## Task requirements
Exactly as they appear, output all of the entries.

## Task data
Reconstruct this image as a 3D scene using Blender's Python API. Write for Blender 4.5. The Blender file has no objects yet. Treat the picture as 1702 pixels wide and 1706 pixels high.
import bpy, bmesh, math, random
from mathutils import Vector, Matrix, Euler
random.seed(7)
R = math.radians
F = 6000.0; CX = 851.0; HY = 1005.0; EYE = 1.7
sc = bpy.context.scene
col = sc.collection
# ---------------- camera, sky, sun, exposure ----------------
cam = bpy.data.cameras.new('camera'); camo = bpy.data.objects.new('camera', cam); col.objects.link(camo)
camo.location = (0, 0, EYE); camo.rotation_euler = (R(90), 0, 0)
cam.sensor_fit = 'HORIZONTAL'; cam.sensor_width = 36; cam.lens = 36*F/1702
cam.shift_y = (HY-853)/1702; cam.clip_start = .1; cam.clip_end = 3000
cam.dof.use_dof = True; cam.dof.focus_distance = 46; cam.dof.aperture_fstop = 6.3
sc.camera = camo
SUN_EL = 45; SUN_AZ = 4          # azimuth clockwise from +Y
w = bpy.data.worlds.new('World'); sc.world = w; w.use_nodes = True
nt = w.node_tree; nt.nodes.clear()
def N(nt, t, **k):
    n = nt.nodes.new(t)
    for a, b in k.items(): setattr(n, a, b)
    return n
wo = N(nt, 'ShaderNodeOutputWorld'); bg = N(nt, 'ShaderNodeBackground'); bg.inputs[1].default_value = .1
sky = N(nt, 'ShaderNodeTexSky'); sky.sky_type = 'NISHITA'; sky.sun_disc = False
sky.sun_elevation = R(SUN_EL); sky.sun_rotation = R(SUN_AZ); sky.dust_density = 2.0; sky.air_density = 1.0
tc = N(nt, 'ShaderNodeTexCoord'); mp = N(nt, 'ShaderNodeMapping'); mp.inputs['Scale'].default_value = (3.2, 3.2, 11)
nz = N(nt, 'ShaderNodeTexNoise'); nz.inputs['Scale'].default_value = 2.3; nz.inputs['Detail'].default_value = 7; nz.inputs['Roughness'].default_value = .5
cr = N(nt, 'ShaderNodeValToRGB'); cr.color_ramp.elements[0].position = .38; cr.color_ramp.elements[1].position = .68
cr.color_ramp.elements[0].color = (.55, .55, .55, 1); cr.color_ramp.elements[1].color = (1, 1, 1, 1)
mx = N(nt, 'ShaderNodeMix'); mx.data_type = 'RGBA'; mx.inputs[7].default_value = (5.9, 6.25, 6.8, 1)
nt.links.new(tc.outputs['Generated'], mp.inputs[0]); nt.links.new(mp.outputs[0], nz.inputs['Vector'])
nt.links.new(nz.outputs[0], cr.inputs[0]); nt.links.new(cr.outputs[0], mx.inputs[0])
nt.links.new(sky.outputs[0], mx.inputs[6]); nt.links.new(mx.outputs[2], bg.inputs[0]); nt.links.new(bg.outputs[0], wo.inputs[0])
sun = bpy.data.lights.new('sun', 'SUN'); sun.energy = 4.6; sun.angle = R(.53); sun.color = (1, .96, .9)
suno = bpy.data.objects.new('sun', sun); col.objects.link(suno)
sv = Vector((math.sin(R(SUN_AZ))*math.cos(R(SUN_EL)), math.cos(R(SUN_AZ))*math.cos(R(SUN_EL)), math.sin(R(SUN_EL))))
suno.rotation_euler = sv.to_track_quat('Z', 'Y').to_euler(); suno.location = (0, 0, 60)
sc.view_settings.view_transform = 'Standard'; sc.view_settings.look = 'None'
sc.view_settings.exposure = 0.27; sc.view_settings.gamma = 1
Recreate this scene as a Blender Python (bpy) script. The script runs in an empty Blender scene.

## Expected answer
Reconstruct this image as a 3D scene using Blender's Python API. Write for Blender 4.5. The Blender file has no objects yet. Treat the picture as 1702 pixels wide and 1706 pixels high.
import bpy, bmesh, math, random
from mathutils import Vector, Matrix, Euler
random.seed(7)
R = math.radians
F = 6000.0; CX = 851.0; HY = 1005.0; EYE = 1.7
sc = bpy.context.scene
col = sc.collection
# ---------------- camera, sky, sun, exposure ----------------
cam = bpy.data.cameras.new('camera'); camo = bpy.data.objects.new('camera', cam); col.objects.link(camo)
camo.location = (0, 0, EYE); camo.rotation_euler = (R(90), 0, 0)
cam.sensor_fit = 'HORIZONTAL'; cam.sensor_width = 36; cam.lens = 36*F/1702
cam.shift_y = (HY-853)/1702; cam.clip_start = .1; cam.clip_end = 3000
cam.dof.use_dof = True; cam.dof.focus_distance = 46; cam.dof.aperture_fstop = 6.3
sc.camera = camo
SUN_EL = 45; SUN_AZ = 4          # azimuth clockwise from +Y
w = bpy.data.worlds.new('World'); sc.world = w; w.use_nodes = True
nt = w.node_tree; nt.nodes.clear()
def N(nt, t, **k):
    n = nt.nodes.new(t)
    for a, b in k.items(): setattr(n, a, b)
    return n
wo = N(nt, 'ShaderNodeOutputWorld'); bg = N(nt, 'ShaderNodeBackground'); bg.inputs[1].default_value = .1
sky = N(nt, 'ShaderNodeTexSky'); sky.sky_type = 'NISHITA'; sky.sun_disc = False
sky.sun_elevation = R(SUN_EL); sky.sun_rotation = R(SUN_AZ); sky.dust_density = 2.0; sky.air_density = 1.0
tc = N(nt, 'ShaderNodeTexCoord'); mp = N(nt, 'ShaderNodeMapping'); mp.inputs['Scale'].default_value = (3.2, 3.2, 11)
nz = N(nt, 'ShaderNodeTexNoise'); nz.inputs['Scale'].default_value = 2.3; nz.inputs['Detail'].default_value = 7; nz.inputs['Roughness'].default_value = .5
cr = N(nt, 'ShaderNodeValToRGB'); cr.color_ramp.elements[0].position = .38; cr.color_ramp.elements[1].position = .68
cr.color_ramp.elements[0].color = (.55, .55, .55, 1); cr.color_ramp.elements[1].color = (1, 1, 1, 1)
mx = N(nt, 'ShaderNodeMix'); mx.data_type = 'RGBA'; mx.inputs[7].default_value = (5.9, 6.25, 6.8, 1)
nt.links.new(tc.outputs['Generated'], mp.inputs[0]); nt.links.new(mp.outputs[0], nz.inputs['Vector'])
nt.links.new(nz.outputs[0], cr.inputs[0]); nt.links.new(cr.outputs[0], mx.inputs[0])
nt.links.new(sky.outputs[0], mx.inputs[6]); nt.links.new(mx.outputs[2], bg.inputs[0]); nt.links.new(bg.outputs[0], wo.inputs[0])
sun = bpy.data.lights.new('sun', 'SUN'); sun.energy = 4.6; sun.angle = R(.53); sun.color = (1, .96, .9)
suno = bpy.data.objects.new('sun', sun); col.objects.link(suno)
sv = Vector((math.sin(R(SUN_AZ))*math.cos(R(SUN_EL)), math.cos(R(SUN_AZ))*math.cos(R(SUN_EL)), math.sin(R(SUN_EL))))
suno.rotation_euler = sv.to_track_quat('Z', 'Y').to_euler(); suno.location = (0, 0, 60)
sc.view_settings.view_transform = 'Standard'; sc.view_settings.look = 'None'
sc.view_settings.exposure = 0.27; sc.view_settings.gamma = 1
Recreate this scene as a Blender Python (bpy) script. The script runs in an empty Blender scene.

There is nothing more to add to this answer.